* **INFORMATION SUPPLIED**
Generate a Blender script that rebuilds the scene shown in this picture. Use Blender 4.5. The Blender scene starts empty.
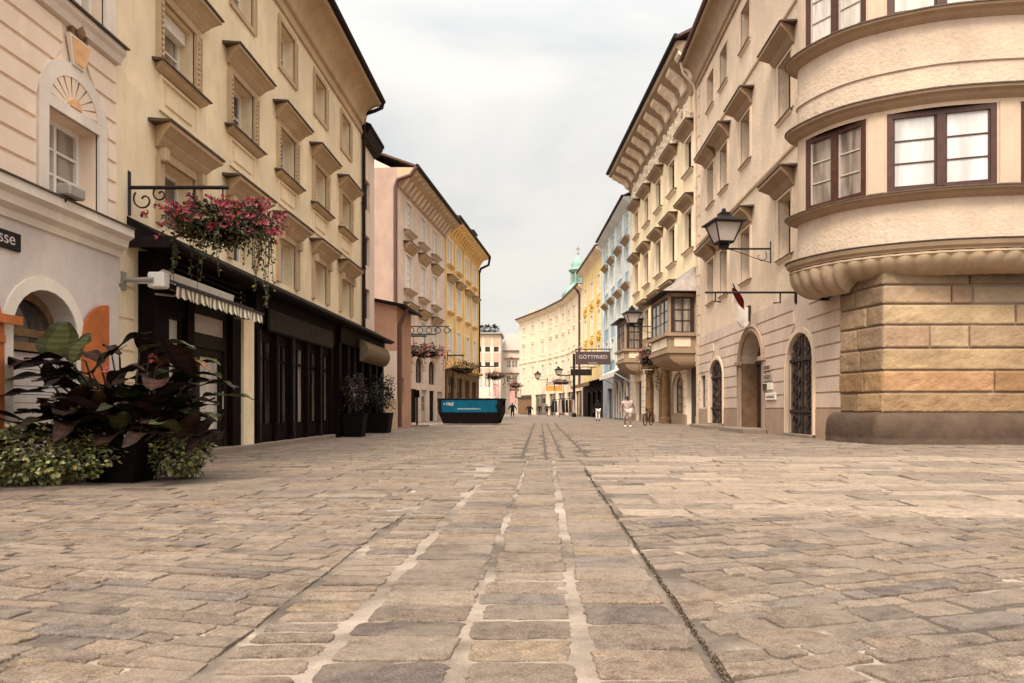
import bpy, math, random
from mathutils import Vector, Matrix, noise

random.seed(11)
R = math.radians
SC = bpy.context.scene
COL = SC.collection

# ------------------------------------------------------------------ camera, sky, sun, exposure
FPX, CX, HY, EYE = 740.0, 540.0, 409.0, 1.0
cam_d = bpy.data.cameras.new('camera')
cam = bpy.data.objects.new('camera', cam_d)
COL.objects.link(cam)
cam.location = (0, 0, EYE)
cam.rotation_euler = (R(90), 0, 0)
cam_d.sensor_width = 36
cam_d.lens = 36 * FPX / 1024
cam_d.shift_x = -(CX - 512) / 1024
cam_d.shift_y = (HY - 341.5) / 1024
cam_d.clip_end = 3000
cam_d.clip_start = 0.05
SC.camera = cam

SUN_EL, SUN_AZ = 50.0, 196.0          # azimuth clockwise from +Y
SKY_STRENGTH = 0.10
CLOUD = 0.425
EXPOSURE = 1.18
SUN_STRENGTH = 1.5

world = bpy.data.worlds.new('World')
SC.world = world
world.use_nodes = True
nt = world.node_tree
nt.nodes.clear()
N = nt.nodes.new
L = nt.links.new
sky = N('ShaderNodeTexSky')
sky.sky_type = 'NISHITA'
sky.sun_disc = False
sky.sun_elevation = R(SUN_EL)
sky.sun_rotation = R(SUN_AZ)
b1 = N('ShaderNodeBackground')
b1.inputs['Strength'].default_value = SKY_STRENGTH
L(sky.outputs[0], b1.inputs['Color'])
tc = N('ShaderNodeTexCoord')
sep = N('ShaderNodeSeparateXYZ')
L(tc.outputs['Generated'], sep.inputs[0])
mp = N('ShaderNodeMapping')
mp.inputs['Scale'].default_value = (1.0, 1.0, 2.6)
mp.inputs['Location'].default_value = (0.35, 0.1, 0.42)
L(tc.outputs['Generated'], mp.inputs['Vector'])
nz = N('ShaderNodeTexNoise')
nz.inputs['Scale'].default_value = 1.9
nz.inputs['Detail'].default_value = 6
nz.inputs['Roughness'].default_value = 0.5
nz.inputs['Distortion'].default_value = 0.35
L(mp.outputs[0], nz.inputs['Vector'])
cr = N('ShaderNodeValToRGB')
cr.color_ramp.elements[0].position = 0.40
cr.color_ramp.elements[0].color = (0.775, 0.795, 0.795, 1)
cr.color_ramp.elements[1].position = 0.62
cr.color_ramp.elements[1].color = (1.08, 1.03, 0.94, 1)
L(nz.outputs['Fac'], cr.inputs[0])
# an overcast sky is brighter overhead than at the horizon, and brighter round the veiled sun
zc = N('ShaderNodeClamp'); L(sep.outputs['Z'], zc.inputs['Value'])
z1 = N('ShaderNodeMath'); z1.operation = 'MULTIPLY_ADD'
z1.inputs[1].default_value = 3.2; z1.inputs[2].default_value = 0.84
zp = N('ShaderNodeMath'); zp.operation = 'POWER'; zp.inputs[1].default_value = 3.0
L(zc.outputs[0], zp.inputs[0]); L(zp.outputs[0], z1.inputs[0])
sd = Vector((math.sin(R(SUN_AZ)) * math.cos(R(SUN_EL)), math.cos(R(SUN_AZ)) * math.cos(R(SUN_EL)), math.sin(R(SUN_EL))))
dt = N('ShaderNodeVectorMath'); dt.operation = 'DOT_PRODUCT'
dt.inputs[1].default_value = sd
L(tc.outputs['Generated'], dt.inputs[0])
dm = N('ShaderNodeMath'); dm.operation = 'MAXIMUM'; dm.inputs[1].default_value = 0
L(dt.outputs['Value'], dm.inputs[0])
dp = N('ShaderNodeMath'); dp.operation = 'POWER'; dp.inputs[1].default_value = 4
L(dm.outputs[0], dp.inputs[0])
da = N('ShaderNodeMath'); da.operation = 'MULTIPLY_ADD'; da.inputs[1].default_value = 3.6
L(dp.outputs[0], da.inputs[0]); L(z1.outputs[0], da.inputs[2])
ms = N('ShaderNodeMath'); ms.operation = 'MULTIPLY'; ms.inputs[1].default_value = CLOUD
L(da.outputs[0], ms.inputs[0])
b2 = N('ShaderNodeBackground')
hz = N('ShaderNodeMapRange')
hz.inputs['From Min'].default_value = 0.0; hz.inputs['From Max'].default_value = 0.30
hz.inputs['To Min'].default_value = 1.0; hz.inputs['To Max'].default_value = 0.0
L(sep.outputs['Z'], hz.inputs['Value'])
hm = N('ShaderNodeMath'); hm.operation = 'MULTIPLY'; hm.inputs[1].default_value = 0.70
L(hz.outputs[0], hm.inputs[0])
cm = N('ShaderNodeMix'); cm.data_type = 'RGBA'
L(hm.outputs[0], cm.inputs[0]); L(cr.outputs[0], cm.inputs[6])
cm.inputs[7].default_value = (1.16, 1.07, 0.93, 1)
L(cm.outputs[2], b2.inputs['Color'])
L(ms.outputs[0], b2.inputs['Strength'])
mx = N('ShaderNodeMixShader')
mx.inputs[0].default_value = 0.95
L(b1.outputs[0], mx.inputs[1]); L(b2.outputs[0], mx.inputs[2])
ow = N('ShaderNodeOutputWorld')
L(mx.outputs[0], ow.inputs['Surface'])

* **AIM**
Could the lines from the top of the material through the line with "COL = SC.collection" be repeated exactly, pictures left out?

* **EXERCISE RESULT**
Generate a Blender script that rebuilds the scene shown in this picture. Use Blender 4.5. The Blender scene starts empty.
import bpy, math, random
from mathutils import Vector, Matrix, noise

random.seed(11)
R = math.radians
SC = bpy.context.scene
COL = SC.collection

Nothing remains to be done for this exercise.